Oh ok, It should be $m^3 \equiv 0 \pmod n$ which doesnt necessarily imply that $n = nk$. Thanks!

ssilwa wrote: Can you guys check what is wrong with the following; We expand and simplify the LHS to get $3n(n^2+2) = m^3$ Then let $m = nk$. $n = 0$ works so suppose $n \ne 0$. Then $3(n^2+2) = n^2k^3$. Suppose $3|n^2$. Then take $\pmod 9$ which gives a contradiction. So, $3|k^3$ or $k = 3p$. But then we rearrange to get $n^2(9p^3-1) = 2$. But this has no integer solutions. So the only answer is $n = 0$ ?? I think the fault *may* lie in \[\ 3n(n^2+2) = m^3 \] Then let $m = nk$, perphaps this should be $m^3=nk$, take the case of $8x=y^3$ this may mean that $y$ is in the form $8k$ or it may mean that $y \equiv 0 \mod 2,4$ yea, what you guys said. Edit: however because $3$ is prime you can say $m=3k$

So we agrre we have $3n(n^2+2) = m^3$. We clearly have $\gcd(n,n^2+2) \mid 2$. If it is $2$, it means $2\mid n$, so $n=2k$, thus $12k(2k^2+1) = m^3$. But then $2\mid m$, so $8\mid m^3$, forcing $2\mid 3k(2k^2+1)$, thus $2\mid k$, meaning $4\mid n$. If it is $1$, then $n$ and $n^2+2$ are coprime; we have the cases $\bullet$ $n=a^3$ and $n^2+2 = 9b^3$, so $a^6 + 2 = 9b^3$. The only cubic residues modulo $9$ are $0,\pm 1$, and so $a^6 + 2 \equiv 0 \pmod{9}$ is impossible. $\bullet$ $n=9a^3$ and $n^2+2 = b^3$, so $81a^6 = b^3 - 2$. The only cubic residues modulo $9$ are $0,\pm 1$, and so $b^3 - 2 \equiv 0 \pmod{9}$ is impossible. Thus it only remains that we must have $4\mid n$.

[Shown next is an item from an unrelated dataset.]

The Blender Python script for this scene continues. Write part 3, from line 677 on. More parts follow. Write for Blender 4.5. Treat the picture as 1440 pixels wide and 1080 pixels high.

mavropnevma wrote: So we agrre we have $3n(n^2+2) = m^3$. We clearly have $\gcd(n,n^2+2) \mid 2$. If it is $2$, it means $2\mid n$, so $n=2k$, thus $12k(2k^2+1) = m^3$. But then $2\mid m$, so $8\mid m^3$, forcing $2\mid 3k(2k^2+1)$, thus $2\mid k$, meaning $4\mid n$. If it is $1$, then $n$ and $n^2+2$ are coprime; we have the cases $\bullet$ $n=a^3$ and $n^2+2 = 9b^3$, so $a^6 + 2 = 9b^3$. The only cubic residues modulo $9$ are $0,\pm 1$, and so $a^6 + 2 \equiv 0 \pmod{9}$ is impossible. $\bullet$ $n=9a^3$ and $n^2+2 = b^3$, so $81a^6 = b^3 - 2$. The only cubic residues modulo $9$ are $0,\pm 1$, and so $b^3 - 2 \equiv 0 \pmod{9}$ is impossible. Thus it only remains that we must have $4\mid n$. Thank you for the solution now I remember it.